I’ve worked for Paper Mill Playhouse as a teaching artist for 12 years but only came on as a full-time staff member in 2017. Prior to my staff position, I was writing curriculum and teaching musical theater for the NYC Department of Education. While working with inner city youth, it became clear to me that the college audition process was overwhelming—for applicants, families, and teachers alike. As I observed our public school students work to create video after video—each with different audition criteria—I noticed not only how exhausting it was, but also how exclusive the process had become. Students who were underserved didn’t have the resources necessary to complete the complicated and arduous prescreen process, whereas students of means were hiring college audition coaches and booking time in studios to create a professional audition reel. I felt that if there was a way to streamline the audition process for college musical theater programs, it would relieve stress on students, teachers, and parents, as well as promote diversity at the collegiate level.

In early 2018, I began having discussions with Producing Artistic Director Mark S. Hoebee and Director of Education Lisa Cooney about ways we could improve the college audition process. A chance conversation with Courtney Young (Coordinator of Musical Theatre at Ithaca College), who was serving as associate director of our 2018 production of The Sting, led me to key educators Kaitlin Hopkins (Head of Musical Theatre, Texas State) and Amy Rogers (Director of Musical Theater, Pace University) for input, answers, and connections. The online platform Acceptd supplied crucial data and supported us as we began to further understand how complicated this process had become.

Paper Mill PlayhouseA year of conversations and brainstorming led us to January 2019, when Paper Mill hosted two roundtable discussions, one in New York City and one in Chicago. I was able to represent Paper Mill as a neutral party, coming from the perspective of a producing artistic entity in search of trained talent. Because Paper Mill seeks to tell the stories of all groups of people, we need talent that represents and relates viscerally to those experiences. The heads of these various programs overwhelmingly agreed. Through these facilitated conversations, we were able to reverse-engineer audition criteria that met the needs of each institution. A month later I drafted the first copy of the Musical Theater Common Prescreen. Six weeks of revisions later, we were ready to share our initiative with prospective arts applicants and musical theater educators nationally.

We launched in June with 20 universities. In two weeks, we had 31 schools and, as of August 1,  we have 40 participating institutions. The guidelines currently cover song and monologue requirements.
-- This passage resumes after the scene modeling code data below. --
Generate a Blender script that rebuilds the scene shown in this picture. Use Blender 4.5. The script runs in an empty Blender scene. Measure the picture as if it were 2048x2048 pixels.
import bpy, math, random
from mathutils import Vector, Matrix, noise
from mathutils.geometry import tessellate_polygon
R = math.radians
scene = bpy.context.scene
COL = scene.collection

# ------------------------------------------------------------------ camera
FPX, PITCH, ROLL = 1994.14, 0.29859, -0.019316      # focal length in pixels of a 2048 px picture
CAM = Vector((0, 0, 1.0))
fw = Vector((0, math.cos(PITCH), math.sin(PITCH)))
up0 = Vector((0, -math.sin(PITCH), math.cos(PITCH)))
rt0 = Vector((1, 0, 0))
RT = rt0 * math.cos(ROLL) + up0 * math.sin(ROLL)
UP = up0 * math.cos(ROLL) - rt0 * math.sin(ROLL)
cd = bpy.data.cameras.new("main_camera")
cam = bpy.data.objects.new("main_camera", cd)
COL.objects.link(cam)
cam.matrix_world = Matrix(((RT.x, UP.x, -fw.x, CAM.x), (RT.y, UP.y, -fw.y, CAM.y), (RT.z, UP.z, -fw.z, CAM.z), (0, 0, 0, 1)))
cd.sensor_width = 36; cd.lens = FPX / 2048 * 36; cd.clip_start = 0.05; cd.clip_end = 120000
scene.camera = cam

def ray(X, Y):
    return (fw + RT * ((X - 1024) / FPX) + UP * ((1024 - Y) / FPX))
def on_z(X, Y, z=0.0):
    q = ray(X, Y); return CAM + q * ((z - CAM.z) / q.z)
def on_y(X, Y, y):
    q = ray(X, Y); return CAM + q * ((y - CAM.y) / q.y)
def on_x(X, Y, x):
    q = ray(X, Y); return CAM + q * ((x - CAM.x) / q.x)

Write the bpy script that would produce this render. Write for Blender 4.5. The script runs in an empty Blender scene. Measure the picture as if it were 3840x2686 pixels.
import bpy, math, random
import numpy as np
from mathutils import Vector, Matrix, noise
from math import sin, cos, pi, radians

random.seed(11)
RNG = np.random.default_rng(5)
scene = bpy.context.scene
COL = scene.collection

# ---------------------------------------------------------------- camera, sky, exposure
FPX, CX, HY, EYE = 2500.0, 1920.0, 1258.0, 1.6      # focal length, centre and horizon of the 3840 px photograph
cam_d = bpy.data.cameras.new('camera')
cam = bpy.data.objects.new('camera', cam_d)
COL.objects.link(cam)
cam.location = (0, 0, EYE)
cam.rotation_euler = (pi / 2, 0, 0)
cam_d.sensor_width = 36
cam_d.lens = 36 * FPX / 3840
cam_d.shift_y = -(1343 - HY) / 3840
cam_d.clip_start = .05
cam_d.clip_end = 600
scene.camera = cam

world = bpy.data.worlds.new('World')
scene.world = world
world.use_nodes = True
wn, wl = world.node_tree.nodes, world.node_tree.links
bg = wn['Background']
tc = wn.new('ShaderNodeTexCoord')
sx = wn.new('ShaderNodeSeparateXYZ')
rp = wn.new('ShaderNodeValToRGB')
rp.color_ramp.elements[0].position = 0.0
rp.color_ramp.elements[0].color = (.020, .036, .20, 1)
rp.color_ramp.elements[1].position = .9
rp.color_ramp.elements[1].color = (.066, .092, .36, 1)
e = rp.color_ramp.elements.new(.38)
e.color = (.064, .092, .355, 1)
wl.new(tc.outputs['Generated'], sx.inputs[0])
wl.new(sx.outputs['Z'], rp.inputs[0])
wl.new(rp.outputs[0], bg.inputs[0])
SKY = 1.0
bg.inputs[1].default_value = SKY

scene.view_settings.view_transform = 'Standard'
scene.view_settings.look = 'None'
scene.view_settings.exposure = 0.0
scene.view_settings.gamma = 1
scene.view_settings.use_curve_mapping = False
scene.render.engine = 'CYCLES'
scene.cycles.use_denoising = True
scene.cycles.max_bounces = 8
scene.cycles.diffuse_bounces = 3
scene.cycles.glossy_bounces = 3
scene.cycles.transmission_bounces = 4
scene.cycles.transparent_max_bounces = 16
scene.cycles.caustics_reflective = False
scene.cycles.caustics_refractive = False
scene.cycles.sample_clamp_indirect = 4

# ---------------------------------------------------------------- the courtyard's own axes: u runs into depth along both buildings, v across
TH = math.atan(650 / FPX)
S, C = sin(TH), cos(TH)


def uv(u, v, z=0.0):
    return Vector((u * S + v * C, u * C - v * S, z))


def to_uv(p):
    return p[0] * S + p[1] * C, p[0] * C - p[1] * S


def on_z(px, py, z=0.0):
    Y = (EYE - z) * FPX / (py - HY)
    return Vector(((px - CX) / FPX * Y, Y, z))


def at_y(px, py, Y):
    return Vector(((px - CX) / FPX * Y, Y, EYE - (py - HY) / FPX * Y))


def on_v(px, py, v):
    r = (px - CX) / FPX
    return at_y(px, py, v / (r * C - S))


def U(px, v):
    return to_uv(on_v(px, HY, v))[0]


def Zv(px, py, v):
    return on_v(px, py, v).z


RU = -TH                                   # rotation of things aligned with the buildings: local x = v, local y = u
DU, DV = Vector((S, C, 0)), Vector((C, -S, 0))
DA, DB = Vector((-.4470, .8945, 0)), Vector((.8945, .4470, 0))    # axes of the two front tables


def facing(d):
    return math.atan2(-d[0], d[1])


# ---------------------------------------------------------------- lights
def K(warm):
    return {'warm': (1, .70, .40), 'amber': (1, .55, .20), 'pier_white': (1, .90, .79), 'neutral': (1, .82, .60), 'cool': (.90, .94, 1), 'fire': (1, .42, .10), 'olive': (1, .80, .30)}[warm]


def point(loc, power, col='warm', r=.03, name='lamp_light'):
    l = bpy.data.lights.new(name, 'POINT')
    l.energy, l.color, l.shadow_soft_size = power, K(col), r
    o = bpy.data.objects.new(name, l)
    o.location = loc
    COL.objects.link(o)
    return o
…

In January of 2020, we will meet again to add dance guidelines.

The more I’ve worked on this project, the more I realize that talent is handed out liberally, but opportunity is not. We have found real allies in countless university educators that are working daily to positively impact the next generation of artists. If Paper Mill can be a resource in promoting opportunity in this field, then we are one step closer to proving our own mission statement—providing access for all.